[51]天国に結ぶ恋・・坂田山心中
第51回
■天国に結ぶ恋・・坂田山心中
♪ 今宵名残りの 三日月も
消えて淋しき 相模灘
涙にうるむ 漁り火に
この世の恋の 儚なさよ
あなたを他所に 嫁がせて
なんで生きよう 生きらりょう
僕も行きます 母様の
お傍へあなたの 手をとって ♪
此の歌は「天国に結ぶ恋」として「大磯の坂田山心中」を唄ったものです。本来こう云う心中事件は大きく取り上げられて、大騒ぎになる性質のものには成らなかったのですが、第一報は昭和七年五月十日の東京朝日新聞に報じられたものでした。男は慶応大学3年の調所五郎24才で、女は湯山八重子22才だったそうです。原因は男の両親は認めていた関係でしたが、女の両親は反対していたようです。
二人は五月九日に大磯の坂田山(実際には八郎山)に枕を並べた男女の情死体があるのを大磯町の吉川と云う20才の青年が発見して警察に届け出たそうです。二人は「昇汞水」を飲んで死んだそうです。そして遺体は大磯山王町の法善院に仮埋葬されたそうです。
此処まででしたら大騒ぎになることはないですね。ところが翌日の夕刊に「女性の死体が盗まれた」と報じられたのです。女性は美人であって、衣服ははぎ取られて裸の姿で消えていた・・と云う猟奇事件に発展してしまったのです。
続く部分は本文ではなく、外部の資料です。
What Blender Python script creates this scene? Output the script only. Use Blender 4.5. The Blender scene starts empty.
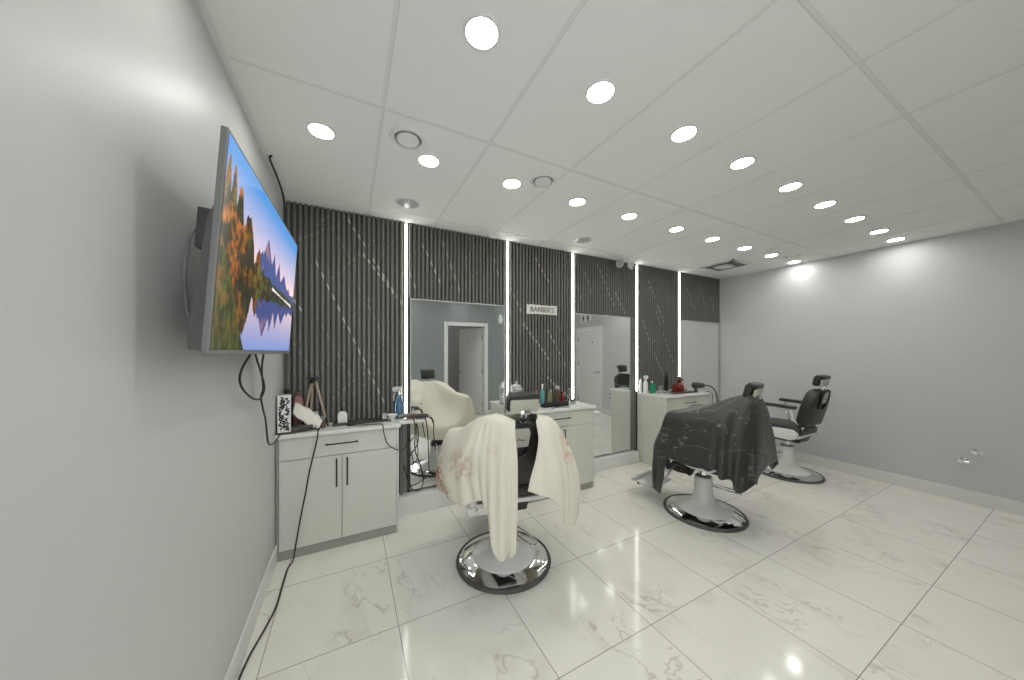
import bpy, bmesh, math, random
from mathutils import Vector, Matrix, Euler
PI = math.pi
random.seed(7)
S = bpy.context.scene
C = S.collection

# ------------------------------------------------------------------ camera, world, exposure
cam_d = bpy.data.cameras.new('camera')
cam = bpy.data.objects.new('camera', cam_d); C.objects.link(cam); S.camera = cam
cam.location = (0, 0, 1.5)
cam.rotation_euler = (PI/2, 0, -math.atan(162/314))
cam_d.sensor_fit = 'HORIZONTAL'; cam_d.sensor_width = 36.0
cam_d.lens = 36.0*314/1024
cam_d.shift_y = 12/1024
cam_d.clip_start = 0.02
w = bpy.data.worlds.new('world'); S.world = w; w.use_nodes = True
w.node_tree.nodes['Background'].inputs[0].default_value = (.9, .95, 1, 1)
w.node_tree.nodes['Background'].inputs[1].default_value = 2.1
S.view_settings.view_transform = 'Standard'; S.view_settings.look = 'None'
S.view_settings.gamma = 1; S.view_settings.use_curve_mapping = False
S.view_settings.exposure = 0.5
LAMP = 42.0        # emission strength of the ceiling downlights
LED = 10.5          # emission strength of the LED strips

# ------------------------------------------------------------------ room numbers
XL, XR, YB, YR, ZC = -.475, 5.48, 3.12, -.75, 2.715
YS = 3.06          # front of the slats
YM = 3.07          # mirror face

# ------------------------------------------------------------------ materials
def mat(name, col, rough=.5, metal=0., noise=0., nscale=8., emit=0., spec=.5, bump=0., bscale=60., trans=0., ior=1.45, coat=0., alpha=1.):
    m = bpy.data.materials.new(name); m.use_nodes = True
    nt = m.node_tree; b = nt.nodes['Principled BSDF']
    b.inputs['Base Color'].default_value = (*col, 1); b.inputs['Roughness'].default_value = rough
    b.inputs['Metallic'].default_value = metal; b.inputs['Specular IOR Level'].default_value = spec
    b.inputs['IOR'].default_value = ior; b.inputs['Transmission Weight'].default_value = trans
    b.inputs['Coat Weight'].default_value = coat; b.inputs['Alpha'].default_value = alpha
    if emit:
        b.inputs['Emission Color'].default_value = (*col, 1); b.inputs['Emission Strength'].default_value = emit
    tc = nt.nodes.new('ShaderNodeTexCoord')
    if noise:
        n = nt.nodes.new('ShaderNodeTexNoise'); n.inputs['Scale'].default_value = nscale; n.inputs['Detail'].default_value = 4
        nt.links.new(tc.outputs['Object'], n.inputs['Vector'])
        r = nt.nodes.new('ShaderNodeMapRange'); r.inputs['To Min'].default_value = 1-noise; r.inputs['To Max'].default_value = 1+noise
        nt.links.new(n.outputs['Fac'], r.inputs['Value'])
        x = nt.nodes.new('ShaderNodeVectorMath'); x.operation = 'SCALE'; x.inputs[0].default_value = col
        nt.links.new(r.outputs[0], x.inputs['Scale']); nt.links.new(x.outputs[0], b.inputs['Base Color'])
    if bump:
        n = nt.nodes.new('ShaderNodeTexNoise'); n.inputs['Scale'].default_value = bscale; n.inputs['Detail'].default_value = 3
        nt.links.new(tc.outputs['Object'], n.inputs['Vector'])
        bp = nt.nodes.new('ShaderNodeBump'); bp.inputs['Strength'].default_value = bump; bp.inputs['Distance'].default_value = .004
        nt.links.new(n.outputs['Fac'], bp.inputs['Height']); nt.links.new(bp.outputs[0], b.inputs['Normal'])
    return m

def math_node(nt, op, a, b=None, c=None):
    n = nt.nodes.new('ShaderNodeMath'); n.operation = op
    for i, v in enumerate((a, b, c)):
        if v is None: continue
        if isinstance(v, (int, float)): n.inputs[i].default_value = v
        else: nt.links.new(v, n.inputs[i])
    return n.outputs[0]

def marble_floor():
    m = bpy.data.materials.new('marble_tile'); m.use_nodes = True
    nt = m.node_tree; b = nt.nodes['Principled BSDF']; L = nt.links
    tc = nt.nodes.new('ShaderNodeTexCoord'); sp = nt.nodes.new('ShaderNodeSeparateXYZ'); L.new(tc.outputs['Object'], sp.inputs[0])
    sx, sy = .6173, .630
    u = math_node(nt, 'DIVIDE', math_node(nt, 'SUBTRACT', sp.outputs[0], .2366), sx)
    v = math_node(nt, 'DIVIDE', math_node(nt, 'SUBTRACT', sp.outputs[1], .554), sy)
    def edge(t, s):
        f = math_node(nt, 'FRACT', t)
        return math_node(nt, 'MULTIPLY', math_node(nt, 'MINIMUM', f, math_node(nt, 'SUBTRACT', 1.0, f)), s)
    e = math_node(nt, 'MINIMUM', edge(u, sx), edge(v, sy))
    g = nt.nodes.new('ShaderNodeMapRange'); L.new(e, g.inputs['Value'])
    g.inputs['From Min'].default_value = .0012; g.inputs['From Max'].default_value = .0024
    # per-tile shift of the veins
    cb = nt.nodes.new('ShaderNodeCombineXYZ'); L.new(math_node(nt, 'FLOOR', u), cb.inputs[0]); L.new(math_node(nt, 'FLOOR', v), cb.inputs[1])
    wn = nt.nodes.new('ShaderNodeTexWhiteNoise'); L.new(cb.outputs[0], wn.inputs['Vector'])
    sc = nt.nodes.new('ShaderNodeVectorMath'); sc.operation = 'SCALE'; sc.inputs['Scale'].default_value = 9; L.new(wn.outputs['Color'], sc.inputs[0])
    ad = nt.nodes.new('ShaderNodeVectorMath'); L.new(tc.outputs['Object'], ad.inputs[0]); L.new(sc.outputs[0], ad.inputs[1])
    def vein(scale, width, seedoff):
        mp = nt.nodes.new('ShaderNodeMapping'); mp.inputs['Rotation'].default_value = (0, 0, .7); mp.inputs['Scale'].default_value = (1, .6, 1)
        mp.inputs['Location'].default_value = (seedoff, seedoff, 0)
        L.new(ad.outputs[0], mp.inputs['Vector'])
        n = nt.nodes.new('ShaderNodeTexNoise'); n.inputs['Scale'].default_value = scale; n.inputs['Detail'].default_value = 5; n.inputs['Roughness'].default_value = .62
        n.inputs['Distortion'].default_value = .35
        L.new(mp.outputs[0], n.inputs['Vector'])
        d = math_node(nt, 'ABSOLUTE', math_node(nt, 'SUBTRACT', n.outputs['Fac'], .5))
        r = nt.nodes.new('ShaderNodeMapRange'); L.new(d, r.inputs['Value']); r.inputs['From Min'].default_value = 0; r.inputs['From Max'].default_value = width
        r.inputs['To Min'].default_value = 1; r.inputs['To Max'].default_value = 0
        return r.outputs[0]
    mk = nt.nodes.new('ShaderNodeTexNoise'); mk.inputs['Scale'].default_value = 2.6; mk.inputs['Detail'].default_value = 2; L.new(ad.outputs[0], mk.inputs['Vector'])
    mr = nt.nodes.new('ShaderNodeMapRange'); L.new(mk.outputs['Fac'], mr.inputs['Value']); mr.inputs['From Min'].default_value = .44; mr.inputs['From Max'].default_value = .64
    v1 = math_node(nt, 'MULTIPLY', vein(2.0, .011, 0), mr.outputs[0])
    v2 = math_node(nt, 'MULTIPLY', math_node(nt, 'MULTIPLY', vein(1.6, .05, 5), .22), mr.outputs[0])
    vv = math_node(nt, 'MINIMUM', math_node(nt, 'ADD', math_node(nt, 'MULTIPLY', v1, .52), v2), 1.0)
    mx = nt.nodes.new('ShaderNodeMix'); mx.data_type = 'RGBA'; L.new(vv, mx.inputs[0])
    mx.inputs[6].default_value = (.86, .845, .77, 1); mx.inputs[7].default_value = (.45, .42, .35, 1)
    m2 = nt.nodes.new('ShaderNodeMix'); m2.data_type = 'RGBA'; L.new(g.outputs[0], m2.inputs[0])
    m2.inputs[6].default_value = (.27, .26, .23, 1); L.new(mx.outputs[2], m2.inputs[7])
    L.new(m2.outputs[2], b.inputs['Base Color'])
    b.inputs['Roughness'].default_value = .10; b.inputs['Specular IOR Level'].default_value = .42
    return m

def cracked(name, base, vein, rough, scale=3.2, width=.006, sparse=.5):
    """dark cloth with thin pale scribbled lines"""
    m = mat(name, base, rough, bump=.15, bscale=25)
    nt = m.node_tree; L = nt.links; b = nt.nodes['Principled BSDF']; tc = nt.nodes.new('ShaderNodeTexCoord')
    out = None
    for k, rot in enumerate(((.3, .2, .7), (1.1, .4, 2.0))):
        mp = nt.nodes.new('ShaderNodeMapping'); mp.inputs['Rotation'].default_value = rot; mp.inputs['Scale'].default_value = (1, .3, 1); mp.inputs['Location'].default_value = (k*3, 0, 0)
        L.new(tc.outputs['Object'], mp.inputs['Vector'])
        n = nt.nodes.new('ShaderNodeTexNoise'); n.inputs['Scale'].default_value = scale*2; n.inputs['Detail'].default_value = 4; L.new(mp.outputs[0], n.inputs['Vector'])
        d = math_node(nt, 'ABSOLUTE', math_node(nt, 'SUBTRACT', n.outputs['Fac'], .5))
        r = nt.nodes.new('ShaderNodeMapRange'); L.new(d, r.inputs['Value']); r.inputs['From Max'].default_value = width; r.inputs['To Min'].default_value = 1; r.inputs['To Max'].default_value = 0
        mk = nt.nodes.new('ShaderNodeTexNoise'); mk.inputs['Scale'].default_value = 5+k; L.new(tc.outputs['Object'], mk.inputs['Vector'])
        g = math_node(nt, 'GREATER_THAN', mk.outputs['Fac'], sparse)
        o = math_node(nt, 'MULTIPLY', r.outputs[0], g)
        out = o if out is None else math_node(nt, 'MAXIMUM', out, o)
    mx = nt.nodes.new('ShaderNodeMix'); mx.data_type = 'RGBA'; L.new(out, mx.inputs[0]); mx.inputs[6].default_value = (*base, 1); mx.inputs[7].default_value = (*vein, 1)
    L.new(mx.outputs[2], b.inputs['Base Color'])
    return m

def stained_cloth():
    m = mat('stained_white_cloth', (.8, .77, .66), .72, bump=1.0, bscale=11)
    nt = m.node_tree; L = nt.links; b = nt.nodes['Principled BSDF']; tc = nt.nodes.new('ShaderNodeTexCoord')
    prev = None
    base = (.80, .765, .65, 1)
    # stains: (centre in chair space, radius, colour)
    for k, (c, r, col) in enumerate([((-.46, -.1, .70), .13, (.42, .13, .09, 1)), ((-.33, -.3, .83), .12, (.55, .33, .24, 1)), ((-.17, -.4, .93), .07, (.62, .45, .28, 1)),
                         ((.30, -.3, .86), .14, (.62, .34, .17, 1)), ((.40, -.2, .72), .12, (.55, .33, .18, 1)), ((-.4, -.2, .62), .1, (.45, .3, .22, 1)), ((.48, -.1, .6), .09, (.66, .36, .16, 1))]):
        vm = nt.nodes.new('ShaderNodeVectorMath'); vm.operation = 'DISTANCE'; L.new(tc.outputs['Object'], vm.inputs[0]); vm.inputs[1].default_value = c
        n = nt.nodes.new('ShaderNodeTexNoise'); n.inputs['Scale'].default_value = 19+k; n.inputs['Detail'].default_value = 7; n.inputs['Distortion'].default_value = .8; L.new(tc.outputs['Object'], n.inputs['Vector'])
        a = nt.nodes.new('ShaderNodeMapRange'); L.new(vm.outputs['Value'], a.inputs['Value']); a.inputs['From Max'].default_value = r; a.inputs['To Min'].default_value = 1; a.inputs['To Max'].default_value = 0
        nn = nt.nodes.new('ShaderNodeMapRange'); L.new(n.outputs['Fac'], nn.inputs['Value']); nn.inputs['From Min'].default_value = .40; nn.inputs['From Max'].default_value = .60
        f = math_node(nt, 'MULTIPLY', a.outputs[0], nn.outputs[0])
        mx = nt.nodes.new('ShaderNodeMix'); mx.data_type = 'RGBA'; L.new(math_node(nt, 'MINIMUM', math_node(nt, 'MULTIPLY', f, 1.6), 1.0), mx.inputs[0])
        if prev is None: mx.inputs[6].default_value = base
        else: L.new(prev, mx.inputs[6])
        mx.inputs[7].default_value = col; prev = mx.outputs[2]
    L.new(prev, b.inputs['Base Color'])
    return m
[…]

マスコミも大変な騒ぎで日々大きな見出しで扱ったので世の中は大変な騒ぎになったようです。
そして昭和七年には前掲のような「歌」まで出来、そして松竹映画「天国に結ぶ恋」が制作され、女性に川崎弘子、男性に竹内良一(彼は女優岡田嘉子と失踪した)によって公開されたのです。
そして此の死体盗難事件は大磯海岸の船小屋脇の砂地の中に埋められて居たのが発見され、5月18日に犯人、橋本長吉65才(隠亡=火葬場の人夫)が逮捕されたと云います。あまりの美しさに愛撫していたと云います。話ははずれますが、此の女性八重子の姉は昭和2年7月28日に発狂した夫の陸軍中尉に刺殺されたそうです。
此の事件はこれで解決したのですが、「歌」になり「映画」になったりしたので、坂田山は観光名所のようになってしまい、心中ブームにもなって、数年で100人以上の情死者が出たと云います。私も昭和23年頃此の坂田山を尋ねて見ましたが、当時にあったと云う雑木林もなく、何の変哲もない唯の丘陵だけでした。
『筆者注:人の生命は天命によって授けられたものです。ですから自分の命だからと云って勝手にすることは出来ません。従って自殺なんかは天に違逆するものですから、必ず天罰があります。つまり地獄しか行き場所はありません。それに天国に結ぶ恋なんてありません。一緒にはなれないのです。人は生まれる時も死ぬ時も一人なのです。』